With Cinderella now suffering from a surfeit of princes, and fathers on both sides clucking over the impropriety of it all, only a sure hand could keep Sabrina light and fluffy, but Wilder was a master of tone. Among other things, he knew how to make the most of his supporting cast to supply unexpected moments of levity, much like Penny Lane's beer question in Almost Famous. Walter Hampden's Mr. Larrabee is a terrific resource, with his extreme attempts to conceal his continued smoking from his wife and his protracted efforts to extract the last olive from a jar for a martini. Even in the film's final frames, when other directors would be focusing on a romantic finish, Wilder's attention is fixed on paying off a joke about an umbrella that he set up much earlier in the film. Like Penny Lane's query, it's a trivial point that pops out of left field and somehow feels right.

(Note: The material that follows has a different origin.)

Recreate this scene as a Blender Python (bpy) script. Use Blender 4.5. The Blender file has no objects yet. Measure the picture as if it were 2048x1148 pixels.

Sabrina Blu-ray Movie, Video Quality  4.5 of 5

Charles Lang's (Some Like It Hot) black-and-white cinematography for Sabrina was among the film's six Oscar nominations. Warner's 1080p, AVC-encoded Blu-ray, mastered from a Paramount transfer, provides a lustrous reproduction of Lang's richly textured tableaux, most of which were created on soundstages and backlots, though a few locations were used for exteriors. When the film was released, most of the attention focused on Hepburn's Givenchy-designed wardrobe, which created a new look in women's fashion. Present day viewers will be more interested in the detailed renderings of the Larrabee mansion, with its cavernous interiors, expansive indoor tennis court (a favorite place for David to bring his conquests) and the massive garage over which Sabrina lives with her father. Linus's enormous office, which is big enough to contain a boardroom table, is also a key set. The minutia of these locales is finely rendered in shades of black and gray on Warner's Blu-ray, which is another excellent example of how effectively B&W photography can paint a lively and compelling picture.

Sharpness is generally good for material of this vintage, except for occasional process shots, and video noise is generally absent. The film's grain pattern appears to be natural and undisturbed by either high frequency filtering or artificial sharpening. The average bitrate of 29.94 Mbps is unusually high for Warner, and one can only hope that it signals a trend away from the tight compression that the studio has favored in the past. Certainly Sabrina is not marred by artifacts.


Sabrina Blu-ray Movie, Audio Quality  4.0 of 5

Sabrina's original mono soundtrack is presented as lossless DTS-HD MA 2.0. It's an effective mix, with certain key sound effects (e.g., breaking glass or the crack of an egg shell) amplified for appropriate effect. Otherwise, dialogue has priority. The dynamic range is about what one would expect for a film of the period, but fidelity is good throughout. The score consists primarily of songs heard either as source music or as adapted by Friedrich Hollaender for orchestra. They include "La Vie en Rose" and "Isn't It Romantic?" (Hollaender is also credited for composing "additional music".)


Sabrina Blu-ray Movie, Special Features and Extras  3.0 of 5

Paramount's 2001 DVD of Sabrina had only the "Documentary" listed below. In 2009, Paramount released a two-disc "Centennial Collection", from which the Blu-ray's extras have been ported (omitting only "Paramount in the '50s: Retrospective Featurette").

  • Audrey Hepburn: Fashion Icon (1080i; 1.78:1; 17:35): Various fashion designers and historians discuss the iconic wardrobe created for Audrey Hepburn's post-Paris transformation, for which costume designer Edith Head won one of her eight Oscars, although the designs came from rising French couturier, Givenchy (a point of contention in the years following the film).


  • Sabrina's World (1080i; 1.78:1; 11:28): A historical overview of the North Shore of Long Island during the first half of the 20th Century, when the wealthy elite of America built fabulous mansions on massive estates.


  • Supporting Sabrina (1080i; 1.78:1; 16:35): A portrait of some of Sabrina's most memorable supporting cast, including John Williams (Sabrina's father), Ellen Corby (Linus' secretary), Nancy Kulp (the Larrabees' maid), Marcel Dalio (the Baron), Walter Hampden (Mr. Larrabee), Francis X. Bushman (Mr. Tyson) and Martha Hyer (Elizabeth Tyson).


  • William Holden: The Paramount Years (1080i; 1.78:1; 29:52): This informative documentary reviews Holden's career from his early days as a contract player at Paramount. Note, however, that its focus on his films for Paramount results in the omission of major films for other studios such as The Wild Bunch and Network.


  • Sabrina Documentary (480i; 1.33:1; 11:46): This overview of the film's production is a somewhat sanitized version with Paramount producer A.C. Lyles supplying "official" memories. It's not inaccurate, just tame and incomplete.


  • Behind the Gates: Cameras (1080i; 1.78:1; 5:11): A brief tour of the Paramount camera department, which has models of some of the oldest cameras used in cinema.


Sabrina Blu-ray Movie, Overall Score and Recommendation  4.5 of 5

Hepburn had already won an Oscar for Roman Holiday, which was her first American feature, but she was still a relatively new face in Sabrina. When Givenchy was told that he would be outfitting a leading lady named "Hepburn", he assumed it was Katharine. Sabrina cemented her reputation as a star and a motion picture legend. Bogart and Holden, of course, were already major names, and this glittery trio powered the film to success on its initial release. Thanks to its director's solid craftsmanship, the film still holds up sixty years later. Highly recommended.